Let's compare two scenarios where you're fighting an enemy with 500 HP (for simplicity, assume all weapons do flat damage, no per-defense-layer modifiers). You have two choices of weapon:
- A battery of guns that deal 100 damage every five seconds (20 DPS total).
- A heavy weapon that deals 500 damage every 40 seconds (12.5 DPS total).
On paper, the gun battery has higher DPS and is thus superior. However, it will take it five volleys to kill the enemy. Assuming one volley is ready to go right from the start, that's four times you have to reload before the battle ends, and reloading takes five seconds each time, so that takes 20 seconds in total. During those 20 seconds, the enemy is shooting back, damaging and possibly killing some of your ships (which reduces your DPS!) On the other hand, the heavy weapon ends the fight as soon as it gets into range. The enemy maybe gets off one volley (assuming equal-range weapons), but never gets a chance to reload. Yes, its overall DPS is worse in a long fight, but in this (somewhat artificial) scenario, the alpha strike is what matters.
Now, suppose the enemy has upgraded, and has 600 HP (20% increase). You can choose one upgrade yourself: +30% fire rate, or +20% damage:
- Gun battery does 100 damage every 3.846 seconds (26 DPS) or 120 damage every five seconds (24 DPS).
- Heavy weapon does 500 damage every 30.77 seconds (16.25 DPS) or 600 damage every 40 seconds (15 DPS).
With the gun battery, you want the numerically-superior fire rate bonus; with the fire rate it now takes six volleys (five reloads) but those reloads only take 19.23 seconds; with the damage it still only takes four reloads and but those reloads take 20 seconds. If the enemy has a chance to fire during that 0.78 second gap, you take one more volley than you would have.
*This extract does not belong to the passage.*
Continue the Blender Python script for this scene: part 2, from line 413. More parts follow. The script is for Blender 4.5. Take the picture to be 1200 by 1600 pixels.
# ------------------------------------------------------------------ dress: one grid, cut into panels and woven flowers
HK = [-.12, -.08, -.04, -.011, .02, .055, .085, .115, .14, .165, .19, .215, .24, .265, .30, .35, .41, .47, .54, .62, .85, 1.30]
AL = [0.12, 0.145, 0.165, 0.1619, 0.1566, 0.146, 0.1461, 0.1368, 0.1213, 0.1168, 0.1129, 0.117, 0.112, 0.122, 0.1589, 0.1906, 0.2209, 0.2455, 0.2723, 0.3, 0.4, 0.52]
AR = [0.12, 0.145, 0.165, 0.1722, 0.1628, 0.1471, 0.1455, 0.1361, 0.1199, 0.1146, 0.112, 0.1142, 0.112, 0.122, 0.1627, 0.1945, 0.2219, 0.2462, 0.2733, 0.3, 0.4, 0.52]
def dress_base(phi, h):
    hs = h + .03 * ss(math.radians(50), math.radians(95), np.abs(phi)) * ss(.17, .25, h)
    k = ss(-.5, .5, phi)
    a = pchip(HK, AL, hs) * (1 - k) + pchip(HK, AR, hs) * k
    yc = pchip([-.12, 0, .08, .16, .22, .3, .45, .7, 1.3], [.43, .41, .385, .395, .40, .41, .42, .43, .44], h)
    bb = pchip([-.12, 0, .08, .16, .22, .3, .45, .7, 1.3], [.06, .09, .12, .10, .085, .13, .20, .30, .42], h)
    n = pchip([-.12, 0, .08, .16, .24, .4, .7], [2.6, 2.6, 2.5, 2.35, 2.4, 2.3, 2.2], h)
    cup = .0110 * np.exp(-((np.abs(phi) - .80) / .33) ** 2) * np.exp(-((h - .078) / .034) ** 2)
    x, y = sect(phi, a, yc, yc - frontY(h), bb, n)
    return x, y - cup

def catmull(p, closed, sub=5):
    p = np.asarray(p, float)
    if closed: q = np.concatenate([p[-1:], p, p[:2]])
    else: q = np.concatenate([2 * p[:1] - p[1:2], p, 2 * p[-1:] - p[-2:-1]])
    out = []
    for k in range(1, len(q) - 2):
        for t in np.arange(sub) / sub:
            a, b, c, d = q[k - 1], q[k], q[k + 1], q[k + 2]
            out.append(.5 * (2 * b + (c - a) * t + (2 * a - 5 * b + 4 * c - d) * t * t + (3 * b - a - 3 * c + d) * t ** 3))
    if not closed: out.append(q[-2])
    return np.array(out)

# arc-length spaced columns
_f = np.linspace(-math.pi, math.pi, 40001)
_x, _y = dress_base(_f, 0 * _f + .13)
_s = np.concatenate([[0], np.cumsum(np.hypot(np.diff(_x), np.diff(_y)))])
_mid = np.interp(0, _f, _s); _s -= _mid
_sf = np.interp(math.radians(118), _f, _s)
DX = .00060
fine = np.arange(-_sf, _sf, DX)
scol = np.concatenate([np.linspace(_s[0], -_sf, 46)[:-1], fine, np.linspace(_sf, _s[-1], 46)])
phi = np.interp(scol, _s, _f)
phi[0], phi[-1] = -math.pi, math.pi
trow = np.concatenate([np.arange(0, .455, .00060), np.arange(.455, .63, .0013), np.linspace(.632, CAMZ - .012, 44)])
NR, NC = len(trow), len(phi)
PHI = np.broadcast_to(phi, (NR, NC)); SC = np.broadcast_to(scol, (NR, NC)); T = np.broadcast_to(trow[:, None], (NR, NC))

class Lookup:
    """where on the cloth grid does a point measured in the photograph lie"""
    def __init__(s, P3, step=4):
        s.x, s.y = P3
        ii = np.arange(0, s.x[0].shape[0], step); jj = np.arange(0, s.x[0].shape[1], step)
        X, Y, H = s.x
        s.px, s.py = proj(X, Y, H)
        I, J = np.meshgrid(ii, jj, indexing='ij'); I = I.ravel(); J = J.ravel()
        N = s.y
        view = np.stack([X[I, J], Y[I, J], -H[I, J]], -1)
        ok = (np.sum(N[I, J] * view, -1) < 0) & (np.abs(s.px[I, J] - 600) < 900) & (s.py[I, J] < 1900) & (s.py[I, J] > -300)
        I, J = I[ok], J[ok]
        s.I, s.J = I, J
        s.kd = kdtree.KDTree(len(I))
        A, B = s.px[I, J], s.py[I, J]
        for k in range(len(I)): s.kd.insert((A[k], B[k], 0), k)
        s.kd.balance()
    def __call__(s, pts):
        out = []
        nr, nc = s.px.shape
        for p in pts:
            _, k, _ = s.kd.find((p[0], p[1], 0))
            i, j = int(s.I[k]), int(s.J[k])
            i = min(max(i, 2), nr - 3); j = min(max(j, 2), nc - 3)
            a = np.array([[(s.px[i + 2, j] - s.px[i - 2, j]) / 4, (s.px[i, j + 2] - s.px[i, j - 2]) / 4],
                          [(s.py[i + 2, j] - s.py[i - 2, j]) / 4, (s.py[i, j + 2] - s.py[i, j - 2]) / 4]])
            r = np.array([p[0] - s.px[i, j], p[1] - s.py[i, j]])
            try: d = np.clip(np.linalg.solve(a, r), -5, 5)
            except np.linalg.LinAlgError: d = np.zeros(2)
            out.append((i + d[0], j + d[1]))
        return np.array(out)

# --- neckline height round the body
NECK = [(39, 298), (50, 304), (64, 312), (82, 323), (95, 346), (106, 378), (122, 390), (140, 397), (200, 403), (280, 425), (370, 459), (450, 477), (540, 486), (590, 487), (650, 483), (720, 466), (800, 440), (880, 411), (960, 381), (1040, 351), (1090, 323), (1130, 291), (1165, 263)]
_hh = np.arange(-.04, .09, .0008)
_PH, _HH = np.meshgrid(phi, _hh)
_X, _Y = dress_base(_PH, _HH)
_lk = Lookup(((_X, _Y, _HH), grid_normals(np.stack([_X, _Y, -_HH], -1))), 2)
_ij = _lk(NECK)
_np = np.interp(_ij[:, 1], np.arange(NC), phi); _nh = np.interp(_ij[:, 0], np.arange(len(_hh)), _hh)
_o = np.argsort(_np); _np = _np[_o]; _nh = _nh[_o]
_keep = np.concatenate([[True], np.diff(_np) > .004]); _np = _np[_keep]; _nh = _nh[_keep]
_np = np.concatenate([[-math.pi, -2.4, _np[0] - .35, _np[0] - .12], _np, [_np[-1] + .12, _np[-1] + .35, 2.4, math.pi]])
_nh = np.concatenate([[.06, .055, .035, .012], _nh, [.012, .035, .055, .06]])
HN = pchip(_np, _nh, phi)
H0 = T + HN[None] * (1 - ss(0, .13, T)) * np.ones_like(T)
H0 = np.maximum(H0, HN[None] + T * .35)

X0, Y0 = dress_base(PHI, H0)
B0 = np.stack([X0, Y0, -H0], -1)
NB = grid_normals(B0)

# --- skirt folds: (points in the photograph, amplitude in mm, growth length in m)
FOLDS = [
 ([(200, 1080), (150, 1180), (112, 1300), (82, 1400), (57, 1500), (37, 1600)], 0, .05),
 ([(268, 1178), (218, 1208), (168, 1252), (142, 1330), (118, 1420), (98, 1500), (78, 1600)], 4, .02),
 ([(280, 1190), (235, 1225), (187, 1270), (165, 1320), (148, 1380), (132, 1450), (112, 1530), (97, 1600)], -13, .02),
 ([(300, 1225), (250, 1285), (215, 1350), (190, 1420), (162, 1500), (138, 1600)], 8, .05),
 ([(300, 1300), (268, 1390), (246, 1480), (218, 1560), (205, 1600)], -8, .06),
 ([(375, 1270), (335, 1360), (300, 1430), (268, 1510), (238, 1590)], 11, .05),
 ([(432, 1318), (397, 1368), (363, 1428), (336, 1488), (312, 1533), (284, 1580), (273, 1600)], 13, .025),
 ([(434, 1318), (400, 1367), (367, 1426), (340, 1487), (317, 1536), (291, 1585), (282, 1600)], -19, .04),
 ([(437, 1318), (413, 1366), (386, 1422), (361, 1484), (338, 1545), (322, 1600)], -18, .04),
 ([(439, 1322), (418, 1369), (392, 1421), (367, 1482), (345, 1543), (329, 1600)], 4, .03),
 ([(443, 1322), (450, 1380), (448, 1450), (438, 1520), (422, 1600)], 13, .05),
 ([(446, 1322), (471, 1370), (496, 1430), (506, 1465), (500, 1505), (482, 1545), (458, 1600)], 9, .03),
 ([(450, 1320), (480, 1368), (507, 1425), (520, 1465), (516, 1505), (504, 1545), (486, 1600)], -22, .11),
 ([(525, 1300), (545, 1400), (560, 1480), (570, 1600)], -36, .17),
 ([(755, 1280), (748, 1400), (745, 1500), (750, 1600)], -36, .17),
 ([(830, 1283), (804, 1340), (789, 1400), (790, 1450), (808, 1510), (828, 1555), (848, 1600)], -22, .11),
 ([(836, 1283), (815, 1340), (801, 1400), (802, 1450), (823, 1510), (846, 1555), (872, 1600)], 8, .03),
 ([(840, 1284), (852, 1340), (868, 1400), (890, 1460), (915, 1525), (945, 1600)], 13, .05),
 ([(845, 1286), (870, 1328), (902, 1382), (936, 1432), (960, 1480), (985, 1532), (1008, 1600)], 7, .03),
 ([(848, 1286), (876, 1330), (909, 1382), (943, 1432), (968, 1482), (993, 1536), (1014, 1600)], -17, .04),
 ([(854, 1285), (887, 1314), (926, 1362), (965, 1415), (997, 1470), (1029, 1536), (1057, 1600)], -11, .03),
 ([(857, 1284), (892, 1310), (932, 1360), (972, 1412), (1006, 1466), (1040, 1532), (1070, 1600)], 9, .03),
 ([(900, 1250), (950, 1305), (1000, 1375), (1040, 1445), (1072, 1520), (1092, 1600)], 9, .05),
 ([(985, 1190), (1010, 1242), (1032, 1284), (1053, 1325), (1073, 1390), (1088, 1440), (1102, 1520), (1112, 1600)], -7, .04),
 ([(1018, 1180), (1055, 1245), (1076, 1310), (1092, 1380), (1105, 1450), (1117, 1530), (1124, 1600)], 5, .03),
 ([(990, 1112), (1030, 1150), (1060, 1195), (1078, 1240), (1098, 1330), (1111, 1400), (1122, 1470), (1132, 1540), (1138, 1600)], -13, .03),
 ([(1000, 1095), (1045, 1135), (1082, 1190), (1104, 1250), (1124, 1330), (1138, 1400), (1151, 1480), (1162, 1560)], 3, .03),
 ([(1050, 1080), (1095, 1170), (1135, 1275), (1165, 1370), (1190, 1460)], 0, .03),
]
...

With the heavy weapon, the damage bonus is better, though, because it lets you reduce the number of shots you need to take by half (equivalent to a 100% fire rate bonus); with 500 damage per shot you need to wait the 30.77 second reload time, and with 600 damage per shot you do not.
Now, suppose you instead have 5 100 HP enemies. I'm not going to work out the full math of the different amounts of damage they would do to you over time, but trust me when I say that in that case the heavy weapon (needs five shots, four reloads, at either 120.1 seconds with the increased fire rate or 160 seconds with the base fire rate) is vastly inferior to the battery (needs the same number of reloads as the heavy, but they take either 15.38 seconds with the fire rate increase or 20 seconds with the base rate). In neither case does the bonus damage matter (it all goes into overkill).
Getting out of simplified-example-land and back to Stellaris, high alpha strike makes heavy weapons like spinal mounts and torpedoes much more effective than their raw DPS would indicate, and the higher the damage the better, in most cases. Even if the alpha strike doesn't take the enemy out entirely, it front-loads the damage for your lighter weapons (lets face it, most fleets have a mix of weapons) to finish the job. In some cases, though, a really heavy weapon like a perdition beam is mostly wasted on light targets like corvettes (assuming it doesn't just miss), and while boosting the fire rate will help you massively overkill individual targets faster, you'd still be better off with lighter, more rapidly-firing weapons that do less damage per shot but don't waste 75% of it. (Also, a caveat about torpedoes: they have quite nice damage per volley, but they also have travel time, so they are less effective for alpha strikes than guns or energy weapons).